La Iglesia necesita sacerdotes y laicos capaces de anunciar el
Evangelio con entusiasmo y sabiduría, de encender la esperanza allá donde las
cenizas han cubierto los brazos de la vida, y de generar la fe en los desiertos
de la historia. Javier tenía un carácter
moldeado por el Espíritu Santo, que
a su vez influía en sus predicaciones edificándonos a los que le escuchamos, un
carácter que debería estar presente en todos los sacerdotes para enseñar y
capacitar a los hijos de Dios, es lo que requiere y necesita la iglesia para
que pueda crecer, ser edificada y llevar a cabo su llamado.
Hablar de la persona
de Javier Rodríguez Couce seguro que el
susbstantivo bondad es el más acertado: bondad de corazón, bondad de
conducta. Bondad: condición de las personas –recurro al diccionario
académico- “natural inclinación a hacer
el bien.” Según Aristóteles, la bondad se dice de varias maneras.
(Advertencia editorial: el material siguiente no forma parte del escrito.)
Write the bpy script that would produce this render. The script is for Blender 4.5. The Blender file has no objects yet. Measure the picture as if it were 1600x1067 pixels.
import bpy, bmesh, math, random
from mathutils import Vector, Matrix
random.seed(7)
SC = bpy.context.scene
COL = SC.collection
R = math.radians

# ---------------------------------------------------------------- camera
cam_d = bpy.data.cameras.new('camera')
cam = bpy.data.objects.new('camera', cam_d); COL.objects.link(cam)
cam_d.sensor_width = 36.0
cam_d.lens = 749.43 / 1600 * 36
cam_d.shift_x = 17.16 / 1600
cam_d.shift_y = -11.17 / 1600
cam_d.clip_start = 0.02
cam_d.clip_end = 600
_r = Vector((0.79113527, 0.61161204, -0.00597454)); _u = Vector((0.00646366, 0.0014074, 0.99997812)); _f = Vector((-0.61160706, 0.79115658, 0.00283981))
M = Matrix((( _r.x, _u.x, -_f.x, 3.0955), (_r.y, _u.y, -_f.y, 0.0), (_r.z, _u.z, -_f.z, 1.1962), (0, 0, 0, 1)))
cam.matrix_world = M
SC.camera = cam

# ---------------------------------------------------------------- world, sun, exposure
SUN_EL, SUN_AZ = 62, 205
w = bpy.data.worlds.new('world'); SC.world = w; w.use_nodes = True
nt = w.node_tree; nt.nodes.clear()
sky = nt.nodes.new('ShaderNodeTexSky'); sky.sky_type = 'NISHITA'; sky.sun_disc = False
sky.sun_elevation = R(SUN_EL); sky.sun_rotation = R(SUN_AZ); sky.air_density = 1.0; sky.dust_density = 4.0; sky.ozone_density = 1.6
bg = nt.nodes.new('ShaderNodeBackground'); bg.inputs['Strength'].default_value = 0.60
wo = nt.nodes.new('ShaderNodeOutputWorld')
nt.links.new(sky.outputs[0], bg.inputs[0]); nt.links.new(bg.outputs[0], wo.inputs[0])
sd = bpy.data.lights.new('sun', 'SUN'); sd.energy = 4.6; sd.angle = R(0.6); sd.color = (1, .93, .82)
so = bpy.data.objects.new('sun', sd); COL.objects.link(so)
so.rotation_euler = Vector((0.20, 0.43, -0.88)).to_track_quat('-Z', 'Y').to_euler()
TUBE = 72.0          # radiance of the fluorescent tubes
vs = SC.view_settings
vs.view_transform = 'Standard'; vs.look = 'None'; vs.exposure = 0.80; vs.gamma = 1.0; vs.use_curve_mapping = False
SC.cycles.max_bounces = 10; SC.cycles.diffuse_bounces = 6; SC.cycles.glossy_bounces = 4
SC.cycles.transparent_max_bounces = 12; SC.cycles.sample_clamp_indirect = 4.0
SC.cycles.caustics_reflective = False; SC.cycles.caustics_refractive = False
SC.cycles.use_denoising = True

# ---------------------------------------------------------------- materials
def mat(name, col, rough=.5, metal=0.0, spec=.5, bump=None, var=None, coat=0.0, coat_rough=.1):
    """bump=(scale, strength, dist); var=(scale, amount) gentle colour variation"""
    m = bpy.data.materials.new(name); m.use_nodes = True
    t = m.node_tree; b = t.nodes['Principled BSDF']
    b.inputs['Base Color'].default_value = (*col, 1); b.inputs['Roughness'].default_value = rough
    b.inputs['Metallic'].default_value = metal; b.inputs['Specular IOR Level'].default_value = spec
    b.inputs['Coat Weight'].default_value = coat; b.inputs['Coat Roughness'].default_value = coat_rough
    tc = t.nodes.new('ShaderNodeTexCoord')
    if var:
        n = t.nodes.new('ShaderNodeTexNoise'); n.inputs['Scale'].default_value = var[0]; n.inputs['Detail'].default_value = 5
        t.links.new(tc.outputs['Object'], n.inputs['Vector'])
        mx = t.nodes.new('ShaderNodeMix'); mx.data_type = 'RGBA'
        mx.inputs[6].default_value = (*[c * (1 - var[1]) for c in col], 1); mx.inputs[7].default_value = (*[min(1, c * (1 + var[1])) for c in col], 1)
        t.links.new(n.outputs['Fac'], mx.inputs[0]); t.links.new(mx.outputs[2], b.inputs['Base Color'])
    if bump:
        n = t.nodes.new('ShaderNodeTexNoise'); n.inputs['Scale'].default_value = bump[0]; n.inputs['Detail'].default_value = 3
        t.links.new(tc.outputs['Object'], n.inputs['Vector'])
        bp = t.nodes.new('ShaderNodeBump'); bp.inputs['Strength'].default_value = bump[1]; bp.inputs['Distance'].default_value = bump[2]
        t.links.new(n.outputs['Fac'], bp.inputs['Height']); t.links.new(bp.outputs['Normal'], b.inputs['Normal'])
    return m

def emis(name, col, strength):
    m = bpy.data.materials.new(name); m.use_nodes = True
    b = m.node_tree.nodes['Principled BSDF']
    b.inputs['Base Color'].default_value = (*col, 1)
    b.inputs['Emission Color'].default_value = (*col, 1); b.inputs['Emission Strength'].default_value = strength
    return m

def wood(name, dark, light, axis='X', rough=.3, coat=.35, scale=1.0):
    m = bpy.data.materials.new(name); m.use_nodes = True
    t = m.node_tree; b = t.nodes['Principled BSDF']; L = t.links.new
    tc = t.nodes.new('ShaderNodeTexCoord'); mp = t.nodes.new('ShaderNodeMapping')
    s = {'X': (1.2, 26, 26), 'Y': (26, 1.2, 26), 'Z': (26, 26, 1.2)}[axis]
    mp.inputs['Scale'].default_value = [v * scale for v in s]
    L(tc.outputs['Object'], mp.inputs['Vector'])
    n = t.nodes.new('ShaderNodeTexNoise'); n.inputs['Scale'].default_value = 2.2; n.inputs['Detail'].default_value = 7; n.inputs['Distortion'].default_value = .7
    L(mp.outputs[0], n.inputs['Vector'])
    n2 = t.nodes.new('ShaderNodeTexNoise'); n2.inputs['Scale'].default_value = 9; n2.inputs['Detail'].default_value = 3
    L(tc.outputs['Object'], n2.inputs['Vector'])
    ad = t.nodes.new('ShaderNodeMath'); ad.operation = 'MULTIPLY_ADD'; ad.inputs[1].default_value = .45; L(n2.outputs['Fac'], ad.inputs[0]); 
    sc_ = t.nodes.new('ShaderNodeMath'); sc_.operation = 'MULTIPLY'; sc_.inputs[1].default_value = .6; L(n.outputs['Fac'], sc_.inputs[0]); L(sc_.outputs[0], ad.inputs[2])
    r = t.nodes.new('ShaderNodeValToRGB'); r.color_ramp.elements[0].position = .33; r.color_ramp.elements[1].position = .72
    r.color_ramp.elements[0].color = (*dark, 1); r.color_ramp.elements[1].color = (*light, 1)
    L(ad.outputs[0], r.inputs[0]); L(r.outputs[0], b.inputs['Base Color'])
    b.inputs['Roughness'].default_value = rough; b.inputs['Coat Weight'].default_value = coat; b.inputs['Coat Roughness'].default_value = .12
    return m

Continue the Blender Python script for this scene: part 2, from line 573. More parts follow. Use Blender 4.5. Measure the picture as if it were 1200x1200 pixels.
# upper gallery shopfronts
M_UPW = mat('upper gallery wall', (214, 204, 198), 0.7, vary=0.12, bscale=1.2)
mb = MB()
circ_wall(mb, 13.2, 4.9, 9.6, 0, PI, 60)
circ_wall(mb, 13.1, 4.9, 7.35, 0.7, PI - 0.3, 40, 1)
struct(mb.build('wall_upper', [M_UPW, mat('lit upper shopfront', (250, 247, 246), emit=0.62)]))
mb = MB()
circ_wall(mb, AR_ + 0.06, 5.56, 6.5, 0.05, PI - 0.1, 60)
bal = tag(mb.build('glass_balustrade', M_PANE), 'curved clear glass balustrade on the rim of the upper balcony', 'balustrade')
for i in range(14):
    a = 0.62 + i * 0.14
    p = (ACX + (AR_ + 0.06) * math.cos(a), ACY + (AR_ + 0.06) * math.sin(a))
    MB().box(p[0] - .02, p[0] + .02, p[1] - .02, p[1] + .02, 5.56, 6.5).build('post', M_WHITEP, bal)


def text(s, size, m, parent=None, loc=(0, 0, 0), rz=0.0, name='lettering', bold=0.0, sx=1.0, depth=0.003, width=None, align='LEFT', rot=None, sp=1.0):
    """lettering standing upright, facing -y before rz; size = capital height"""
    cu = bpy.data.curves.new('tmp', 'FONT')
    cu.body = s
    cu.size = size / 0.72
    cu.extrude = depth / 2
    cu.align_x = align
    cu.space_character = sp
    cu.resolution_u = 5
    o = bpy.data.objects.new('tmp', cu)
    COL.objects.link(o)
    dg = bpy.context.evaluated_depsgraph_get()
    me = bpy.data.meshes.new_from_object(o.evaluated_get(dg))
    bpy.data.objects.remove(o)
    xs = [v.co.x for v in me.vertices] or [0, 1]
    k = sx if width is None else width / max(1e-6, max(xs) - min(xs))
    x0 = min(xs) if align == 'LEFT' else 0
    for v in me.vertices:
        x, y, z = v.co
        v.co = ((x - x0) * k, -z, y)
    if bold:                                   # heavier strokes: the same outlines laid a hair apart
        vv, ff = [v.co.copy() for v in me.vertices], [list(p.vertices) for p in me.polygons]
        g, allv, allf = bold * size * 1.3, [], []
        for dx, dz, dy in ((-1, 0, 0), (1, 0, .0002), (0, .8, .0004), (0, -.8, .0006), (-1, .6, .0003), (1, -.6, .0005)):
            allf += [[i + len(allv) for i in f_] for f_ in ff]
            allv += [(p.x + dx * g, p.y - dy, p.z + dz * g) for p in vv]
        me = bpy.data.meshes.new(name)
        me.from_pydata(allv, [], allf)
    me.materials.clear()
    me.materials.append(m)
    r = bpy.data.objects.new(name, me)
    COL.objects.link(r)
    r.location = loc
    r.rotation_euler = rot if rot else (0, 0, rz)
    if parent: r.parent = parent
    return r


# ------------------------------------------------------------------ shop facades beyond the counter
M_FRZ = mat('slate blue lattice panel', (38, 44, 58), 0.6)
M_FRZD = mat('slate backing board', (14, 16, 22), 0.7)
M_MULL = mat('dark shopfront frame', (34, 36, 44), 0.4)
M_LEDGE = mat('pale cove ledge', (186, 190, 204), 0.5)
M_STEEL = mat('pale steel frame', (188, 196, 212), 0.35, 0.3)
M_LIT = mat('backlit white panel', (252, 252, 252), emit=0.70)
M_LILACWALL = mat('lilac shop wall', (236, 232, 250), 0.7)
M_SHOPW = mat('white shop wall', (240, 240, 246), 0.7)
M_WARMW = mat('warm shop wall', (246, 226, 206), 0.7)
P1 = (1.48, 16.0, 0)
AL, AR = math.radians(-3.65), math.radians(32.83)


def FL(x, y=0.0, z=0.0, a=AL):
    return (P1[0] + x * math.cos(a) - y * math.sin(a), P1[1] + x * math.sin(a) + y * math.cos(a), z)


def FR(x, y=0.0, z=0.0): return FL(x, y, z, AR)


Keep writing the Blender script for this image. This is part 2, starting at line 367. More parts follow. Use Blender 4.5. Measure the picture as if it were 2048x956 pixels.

Por lo menos
de las que aluden los versos famosos de Antonio Machado: “Y más que un hombre al uso que sabe su doctrina, soy en el buen
sentido de la palabra bueno.”
Cuando nos despegamos de nuestras comodidades, de las
rigideces de nuestros esquemas y de la presunción de haber llegado ya, y
tenemos la valentía de ponernos en la presencia del Señor Él puede retomar su
trabajo en nosotros, nos plasma y nos transforma.
“Reconoced que el
Señor es Dios; él nos hizo y no nosotros a nosotros mismos; pueblo suyo somos y
ovejas de su prado” (Sal. 100:3). El gran propósito de Dios respecto a Su
pueblo es hacerlo conforme a la imagen de Su Hijo Jesús. Dios se siente tan complacido con Jesús que quiere que nosotros y otros
sean semejantes a Él. El objetivo que tiene Dios para con nosotros, es
transformar nuestra vida, eliminar todo lo que estorba y moldearnos hasta que
en nosotros surja la imagen de Cristo.
Necesitamos testimonios
como el de Javier Rodríguez Couce, de curas santos, que se entregan y desviven por los
demás.
Su partida ha dejado
entre nosotros los frutos abundantes de quien, como San Pablo, ha "corrido
bien la carrera". Para quienes tenemos fe, sabemos que, como dice San
Pablo, todo sucede para bien de los que aman a Dios (Rm. 8:28) Existen eventos
en nuestra vida, sin embargo, episodios que nos recuerdan que aceptar esta
verdad no siempre es fácil
En su memoria traigo aquí dos pensamientos de Benedicto XVI sobre el sacerdote. Los dos pueden aplicarse a este hombre bueno que se nos marchó a la Casa del Padre con cincuenta años. Decía el papa Emérito: “Jesús nos ha mirado con amor precisamente a cada uno de nosotros, y debemos confiar en esta mirada (...) No debemos dejarnos llevar de la prisa, como si el tiempo dedicado a Cristo en la oración silenciosa fuera un tiempo perdido.